### What to do
Could you write out the opening lines of the data, word for word, stopping after the line that contains "sp, cp = math.sin(PITCH), math.cos(PITCH)"?

### Supplied information
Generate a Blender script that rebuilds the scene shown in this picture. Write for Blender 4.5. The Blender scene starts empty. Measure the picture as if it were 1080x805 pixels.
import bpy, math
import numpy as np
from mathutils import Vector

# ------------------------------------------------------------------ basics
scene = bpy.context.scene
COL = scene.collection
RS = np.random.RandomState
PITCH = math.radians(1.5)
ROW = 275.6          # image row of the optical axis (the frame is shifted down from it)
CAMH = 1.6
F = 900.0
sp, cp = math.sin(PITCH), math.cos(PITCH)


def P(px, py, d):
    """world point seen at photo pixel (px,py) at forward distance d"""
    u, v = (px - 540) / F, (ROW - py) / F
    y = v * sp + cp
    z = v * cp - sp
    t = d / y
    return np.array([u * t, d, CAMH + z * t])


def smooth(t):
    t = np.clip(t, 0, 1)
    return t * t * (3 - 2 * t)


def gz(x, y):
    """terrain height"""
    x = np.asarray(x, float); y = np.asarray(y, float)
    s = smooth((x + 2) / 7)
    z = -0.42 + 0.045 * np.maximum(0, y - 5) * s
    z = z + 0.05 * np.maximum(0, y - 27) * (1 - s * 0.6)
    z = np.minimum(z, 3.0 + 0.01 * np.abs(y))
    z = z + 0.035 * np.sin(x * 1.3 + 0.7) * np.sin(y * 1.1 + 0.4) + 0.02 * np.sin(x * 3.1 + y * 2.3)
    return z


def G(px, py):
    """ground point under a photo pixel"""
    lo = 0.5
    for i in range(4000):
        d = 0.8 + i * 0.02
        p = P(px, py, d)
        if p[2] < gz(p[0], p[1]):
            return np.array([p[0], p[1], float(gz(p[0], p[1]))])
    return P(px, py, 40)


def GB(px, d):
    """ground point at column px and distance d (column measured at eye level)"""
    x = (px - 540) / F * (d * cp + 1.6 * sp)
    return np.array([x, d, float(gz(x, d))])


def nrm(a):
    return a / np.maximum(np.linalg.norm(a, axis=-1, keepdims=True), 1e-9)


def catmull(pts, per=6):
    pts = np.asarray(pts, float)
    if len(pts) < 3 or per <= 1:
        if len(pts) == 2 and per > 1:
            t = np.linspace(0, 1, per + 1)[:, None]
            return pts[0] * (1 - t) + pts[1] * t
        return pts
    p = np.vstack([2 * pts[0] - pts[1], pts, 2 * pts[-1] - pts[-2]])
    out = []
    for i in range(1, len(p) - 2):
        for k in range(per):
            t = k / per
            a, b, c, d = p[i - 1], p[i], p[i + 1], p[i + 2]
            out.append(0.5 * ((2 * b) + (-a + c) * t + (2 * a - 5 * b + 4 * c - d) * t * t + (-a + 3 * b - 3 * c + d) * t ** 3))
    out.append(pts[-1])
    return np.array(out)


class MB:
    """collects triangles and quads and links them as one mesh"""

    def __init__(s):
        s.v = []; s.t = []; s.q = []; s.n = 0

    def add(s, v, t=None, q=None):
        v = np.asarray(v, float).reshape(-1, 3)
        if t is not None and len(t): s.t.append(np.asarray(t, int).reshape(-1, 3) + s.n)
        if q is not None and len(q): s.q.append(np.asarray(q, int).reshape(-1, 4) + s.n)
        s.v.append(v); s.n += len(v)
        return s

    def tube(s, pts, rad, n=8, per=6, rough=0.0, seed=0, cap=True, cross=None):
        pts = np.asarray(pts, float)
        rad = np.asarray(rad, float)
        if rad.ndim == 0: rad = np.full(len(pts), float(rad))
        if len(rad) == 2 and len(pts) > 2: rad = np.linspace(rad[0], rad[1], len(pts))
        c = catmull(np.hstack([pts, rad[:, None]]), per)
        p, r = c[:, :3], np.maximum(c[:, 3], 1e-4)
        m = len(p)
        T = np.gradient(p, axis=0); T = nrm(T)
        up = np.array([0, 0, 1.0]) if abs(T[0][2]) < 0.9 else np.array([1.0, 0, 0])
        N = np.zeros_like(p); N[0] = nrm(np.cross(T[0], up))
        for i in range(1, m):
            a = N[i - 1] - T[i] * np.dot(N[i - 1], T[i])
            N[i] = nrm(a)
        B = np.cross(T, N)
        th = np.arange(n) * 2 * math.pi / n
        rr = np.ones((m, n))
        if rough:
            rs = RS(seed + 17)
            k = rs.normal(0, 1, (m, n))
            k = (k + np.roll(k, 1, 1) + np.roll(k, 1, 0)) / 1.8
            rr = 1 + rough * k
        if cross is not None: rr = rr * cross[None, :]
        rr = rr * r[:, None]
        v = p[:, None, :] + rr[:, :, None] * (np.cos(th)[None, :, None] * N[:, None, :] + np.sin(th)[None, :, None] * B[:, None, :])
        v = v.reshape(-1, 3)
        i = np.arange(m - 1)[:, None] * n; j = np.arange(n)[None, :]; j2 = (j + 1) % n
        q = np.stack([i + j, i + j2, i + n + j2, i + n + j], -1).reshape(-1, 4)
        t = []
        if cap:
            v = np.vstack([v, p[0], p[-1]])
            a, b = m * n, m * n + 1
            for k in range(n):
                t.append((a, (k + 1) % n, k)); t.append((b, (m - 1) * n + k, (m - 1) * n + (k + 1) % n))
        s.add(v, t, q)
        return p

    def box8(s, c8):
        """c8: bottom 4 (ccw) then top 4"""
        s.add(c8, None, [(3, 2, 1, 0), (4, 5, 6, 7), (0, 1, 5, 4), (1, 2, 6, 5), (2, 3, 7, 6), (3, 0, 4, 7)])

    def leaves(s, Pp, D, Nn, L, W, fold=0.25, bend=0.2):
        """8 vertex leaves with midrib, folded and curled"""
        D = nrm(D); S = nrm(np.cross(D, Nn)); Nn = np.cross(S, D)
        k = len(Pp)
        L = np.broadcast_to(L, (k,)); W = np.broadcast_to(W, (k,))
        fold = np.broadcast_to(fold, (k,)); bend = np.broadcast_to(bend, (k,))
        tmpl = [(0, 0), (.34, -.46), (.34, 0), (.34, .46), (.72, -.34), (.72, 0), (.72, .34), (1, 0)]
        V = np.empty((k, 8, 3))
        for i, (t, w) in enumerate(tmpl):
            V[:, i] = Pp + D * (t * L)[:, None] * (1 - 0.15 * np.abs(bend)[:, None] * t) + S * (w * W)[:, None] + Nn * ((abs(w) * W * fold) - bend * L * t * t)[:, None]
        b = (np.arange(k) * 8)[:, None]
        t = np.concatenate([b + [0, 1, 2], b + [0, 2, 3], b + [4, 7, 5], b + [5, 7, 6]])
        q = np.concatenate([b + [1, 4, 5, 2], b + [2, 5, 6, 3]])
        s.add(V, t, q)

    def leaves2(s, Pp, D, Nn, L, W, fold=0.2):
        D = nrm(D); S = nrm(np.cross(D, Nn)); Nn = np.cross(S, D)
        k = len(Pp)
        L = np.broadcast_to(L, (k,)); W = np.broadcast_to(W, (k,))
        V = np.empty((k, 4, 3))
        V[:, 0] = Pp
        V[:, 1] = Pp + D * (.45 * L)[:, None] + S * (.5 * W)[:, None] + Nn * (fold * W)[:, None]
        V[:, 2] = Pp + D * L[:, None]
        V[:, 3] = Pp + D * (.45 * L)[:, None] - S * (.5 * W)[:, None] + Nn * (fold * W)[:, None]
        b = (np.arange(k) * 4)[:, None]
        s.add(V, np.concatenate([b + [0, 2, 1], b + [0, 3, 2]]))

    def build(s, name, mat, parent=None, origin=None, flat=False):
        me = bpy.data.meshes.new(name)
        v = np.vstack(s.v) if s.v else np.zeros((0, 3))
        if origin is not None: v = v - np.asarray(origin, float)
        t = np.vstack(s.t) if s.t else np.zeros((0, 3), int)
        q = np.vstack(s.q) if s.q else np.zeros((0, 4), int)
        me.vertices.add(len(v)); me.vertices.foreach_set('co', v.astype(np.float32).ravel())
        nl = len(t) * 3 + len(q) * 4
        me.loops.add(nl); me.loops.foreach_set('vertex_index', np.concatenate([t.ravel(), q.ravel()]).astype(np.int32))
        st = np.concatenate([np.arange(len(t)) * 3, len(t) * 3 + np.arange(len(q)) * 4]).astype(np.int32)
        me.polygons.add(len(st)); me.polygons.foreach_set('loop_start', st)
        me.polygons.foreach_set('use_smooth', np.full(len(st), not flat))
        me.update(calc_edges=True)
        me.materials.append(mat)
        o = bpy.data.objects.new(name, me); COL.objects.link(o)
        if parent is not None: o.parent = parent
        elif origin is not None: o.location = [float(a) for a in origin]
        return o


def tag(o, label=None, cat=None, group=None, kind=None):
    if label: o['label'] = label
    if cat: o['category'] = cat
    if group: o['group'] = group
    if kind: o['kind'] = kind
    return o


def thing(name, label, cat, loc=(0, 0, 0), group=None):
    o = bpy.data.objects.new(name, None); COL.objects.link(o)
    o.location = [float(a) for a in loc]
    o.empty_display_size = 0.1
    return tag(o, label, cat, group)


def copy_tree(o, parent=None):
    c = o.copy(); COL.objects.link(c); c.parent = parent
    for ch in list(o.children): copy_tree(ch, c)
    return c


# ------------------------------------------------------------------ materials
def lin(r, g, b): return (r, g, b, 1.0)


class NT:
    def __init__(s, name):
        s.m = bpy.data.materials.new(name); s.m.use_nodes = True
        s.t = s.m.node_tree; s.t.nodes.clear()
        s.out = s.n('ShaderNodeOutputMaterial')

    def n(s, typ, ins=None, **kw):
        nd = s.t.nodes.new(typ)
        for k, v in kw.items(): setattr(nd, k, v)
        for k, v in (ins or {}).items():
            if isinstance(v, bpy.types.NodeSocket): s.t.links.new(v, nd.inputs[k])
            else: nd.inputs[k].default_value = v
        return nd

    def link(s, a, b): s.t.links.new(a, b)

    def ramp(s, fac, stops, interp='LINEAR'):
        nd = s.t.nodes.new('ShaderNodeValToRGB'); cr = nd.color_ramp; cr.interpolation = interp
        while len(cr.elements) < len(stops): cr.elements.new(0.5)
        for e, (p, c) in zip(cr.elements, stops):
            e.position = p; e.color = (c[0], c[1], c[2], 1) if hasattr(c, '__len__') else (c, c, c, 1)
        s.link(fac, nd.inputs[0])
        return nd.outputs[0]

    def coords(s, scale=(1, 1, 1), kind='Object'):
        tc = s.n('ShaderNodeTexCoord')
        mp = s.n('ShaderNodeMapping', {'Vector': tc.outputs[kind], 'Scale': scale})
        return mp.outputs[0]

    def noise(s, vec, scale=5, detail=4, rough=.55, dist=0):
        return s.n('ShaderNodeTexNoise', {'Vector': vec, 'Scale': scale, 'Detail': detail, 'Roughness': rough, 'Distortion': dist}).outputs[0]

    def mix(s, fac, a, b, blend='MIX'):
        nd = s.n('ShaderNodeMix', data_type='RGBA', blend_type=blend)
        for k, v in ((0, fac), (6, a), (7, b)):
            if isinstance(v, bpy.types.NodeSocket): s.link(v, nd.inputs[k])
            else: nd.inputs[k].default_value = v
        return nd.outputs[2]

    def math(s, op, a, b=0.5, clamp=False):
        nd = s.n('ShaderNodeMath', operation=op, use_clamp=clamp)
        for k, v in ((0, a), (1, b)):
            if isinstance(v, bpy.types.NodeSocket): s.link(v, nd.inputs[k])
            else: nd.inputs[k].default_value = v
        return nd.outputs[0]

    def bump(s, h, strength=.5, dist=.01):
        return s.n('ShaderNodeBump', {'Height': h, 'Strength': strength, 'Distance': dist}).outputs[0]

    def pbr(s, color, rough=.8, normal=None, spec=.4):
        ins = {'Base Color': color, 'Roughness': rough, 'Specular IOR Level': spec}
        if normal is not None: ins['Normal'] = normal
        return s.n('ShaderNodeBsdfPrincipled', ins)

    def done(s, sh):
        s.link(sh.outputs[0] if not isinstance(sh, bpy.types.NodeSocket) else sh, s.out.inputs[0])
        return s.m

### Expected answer
Generate a Blender script that rebuilds the scene shown in this picture. Write for Blender 4.5. The Blender scene starts empty. Measure the picture as if it were 1080x805 pixels.
import bpy, math
import numpy as np
from mathutils import Vector

# ------------------------------------------------------------------ basics
scene = bpy.context.scene
COL = scene.collection
RS = np.random.RandomState
PITCH = math.radians(1.5)
ROW = 275.6          # image row of the optical axis (the frame is shifted down from it)
CAMH = 1.6
F = 900.0
sp, cp = math.sin(PITCH), math.cos(PITCH)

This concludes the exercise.